Este raciocínio pode, também, ser levado para o âmbito da atividade do Estado, por ex.:
- S = R  - D, onde R são as receitas, D as despesas e S o saldo orçamental; S será positivo, se as receitas forem superiores às despesas e será negativo, no caso contrário; também aqui estamos na presença de uma identidade.
Mas, estar na presença de uma identidade permite retirar alguma ilação acerca do modo como se chega ao valor de cada uma das suas componentes? Absolutamente nenhuma. Uma identidade é válida num determinado momento do tempo, mas pouco nos diz sobre as consequências da variação de uma das componentes sobre os valores das restantes componentes num outro momento futuro. E isto é assim, porque as diferentes componentes não são independentes umas das outras, ou seja, a variação de uma, hoje, pode ter consequências sobre o valor de outra num momento futuro.

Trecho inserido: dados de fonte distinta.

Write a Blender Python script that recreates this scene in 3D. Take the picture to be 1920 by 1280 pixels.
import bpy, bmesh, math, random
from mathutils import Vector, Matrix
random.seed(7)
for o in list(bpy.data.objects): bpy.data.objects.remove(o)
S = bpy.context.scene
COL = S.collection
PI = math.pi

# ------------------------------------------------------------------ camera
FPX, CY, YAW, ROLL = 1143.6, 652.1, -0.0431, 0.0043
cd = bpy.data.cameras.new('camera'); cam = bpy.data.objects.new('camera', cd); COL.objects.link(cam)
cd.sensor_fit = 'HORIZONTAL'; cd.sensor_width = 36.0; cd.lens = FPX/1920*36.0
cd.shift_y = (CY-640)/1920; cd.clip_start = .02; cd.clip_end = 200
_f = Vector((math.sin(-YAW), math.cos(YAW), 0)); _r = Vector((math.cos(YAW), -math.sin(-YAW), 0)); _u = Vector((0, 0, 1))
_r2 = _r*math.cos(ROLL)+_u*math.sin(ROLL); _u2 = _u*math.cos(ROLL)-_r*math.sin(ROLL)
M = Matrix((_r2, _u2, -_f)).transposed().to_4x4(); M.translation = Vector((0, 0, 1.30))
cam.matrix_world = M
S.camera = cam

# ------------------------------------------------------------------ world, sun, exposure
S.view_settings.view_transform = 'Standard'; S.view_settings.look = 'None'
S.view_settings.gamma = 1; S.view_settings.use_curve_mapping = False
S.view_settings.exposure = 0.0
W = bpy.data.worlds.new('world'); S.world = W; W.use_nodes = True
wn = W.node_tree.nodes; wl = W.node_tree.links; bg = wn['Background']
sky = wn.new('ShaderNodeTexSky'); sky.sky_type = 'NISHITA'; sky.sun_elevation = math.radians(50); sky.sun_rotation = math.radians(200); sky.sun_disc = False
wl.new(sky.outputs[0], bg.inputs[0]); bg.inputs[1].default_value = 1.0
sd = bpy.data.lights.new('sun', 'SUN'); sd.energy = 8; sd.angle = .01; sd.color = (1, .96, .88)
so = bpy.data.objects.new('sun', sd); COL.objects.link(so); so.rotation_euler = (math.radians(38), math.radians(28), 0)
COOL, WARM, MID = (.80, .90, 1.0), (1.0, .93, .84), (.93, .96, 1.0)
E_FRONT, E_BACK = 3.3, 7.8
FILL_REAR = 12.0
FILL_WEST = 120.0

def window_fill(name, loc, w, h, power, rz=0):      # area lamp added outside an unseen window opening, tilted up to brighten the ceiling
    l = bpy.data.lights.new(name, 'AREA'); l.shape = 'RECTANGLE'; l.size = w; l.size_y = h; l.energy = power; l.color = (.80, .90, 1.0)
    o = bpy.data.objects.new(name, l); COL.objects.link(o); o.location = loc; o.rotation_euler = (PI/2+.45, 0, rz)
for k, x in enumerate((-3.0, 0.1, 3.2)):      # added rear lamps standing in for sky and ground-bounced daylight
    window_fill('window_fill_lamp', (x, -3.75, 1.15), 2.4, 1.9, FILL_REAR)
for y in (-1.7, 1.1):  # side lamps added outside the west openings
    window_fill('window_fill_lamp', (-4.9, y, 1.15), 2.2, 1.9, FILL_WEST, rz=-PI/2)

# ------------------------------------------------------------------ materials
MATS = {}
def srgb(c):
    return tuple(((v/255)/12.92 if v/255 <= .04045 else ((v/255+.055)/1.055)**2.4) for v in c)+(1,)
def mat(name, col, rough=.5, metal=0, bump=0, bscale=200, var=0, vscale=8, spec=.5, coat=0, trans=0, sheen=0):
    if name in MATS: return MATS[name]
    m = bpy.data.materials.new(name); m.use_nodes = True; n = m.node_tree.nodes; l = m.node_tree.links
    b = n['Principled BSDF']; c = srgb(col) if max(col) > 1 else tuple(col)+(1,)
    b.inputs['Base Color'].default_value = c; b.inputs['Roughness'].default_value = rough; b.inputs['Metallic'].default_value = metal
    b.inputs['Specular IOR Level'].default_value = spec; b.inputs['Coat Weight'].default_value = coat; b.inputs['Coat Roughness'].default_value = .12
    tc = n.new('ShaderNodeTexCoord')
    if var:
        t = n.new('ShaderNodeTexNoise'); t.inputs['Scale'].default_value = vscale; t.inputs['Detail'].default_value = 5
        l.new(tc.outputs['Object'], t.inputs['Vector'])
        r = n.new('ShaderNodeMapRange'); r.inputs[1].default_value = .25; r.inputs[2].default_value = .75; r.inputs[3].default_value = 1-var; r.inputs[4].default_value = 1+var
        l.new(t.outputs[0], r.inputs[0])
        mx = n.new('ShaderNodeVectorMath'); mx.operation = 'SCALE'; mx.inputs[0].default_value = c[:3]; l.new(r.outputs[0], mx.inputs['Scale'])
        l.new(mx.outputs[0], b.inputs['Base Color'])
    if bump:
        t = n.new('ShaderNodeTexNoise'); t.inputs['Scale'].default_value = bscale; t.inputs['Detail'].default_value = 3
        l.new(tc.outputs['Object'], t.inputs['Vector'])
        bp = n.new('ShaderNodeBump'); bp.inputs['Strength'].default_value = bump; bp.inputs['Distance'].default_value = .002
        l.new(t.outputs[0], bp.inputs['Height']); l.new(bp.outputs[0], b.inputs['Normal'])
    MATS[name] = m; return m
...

Ora é precisamente isso o que se passa com o saldo orçamental. Aumentar hoje a despesa pública pode ter como efeito aumentar a receita no futuro e até diminuir o peso relativo da despesa no futuro (infelizmente não tenho aqui espaço para explicar como). Não podemos é, quando nos convém, pegar no “tempo” e colocá-lo no caixote do lixo. Não é mais nem menos senão isto o que têm andado a pregar alto e bom som, sem que ninguém os desdiga, aqueles que ganharam as últimas eleições. A isto chama-se “caminhar a olhar para os pés” e quem assim o faz pode ir caminhar para o deserto e sem que, porventura, nada lhe aconteça, mas se quiser caminhar na “cidade dos homens” rapidamente vai bater com a cabeça num candeeiro ou numa placa de rua.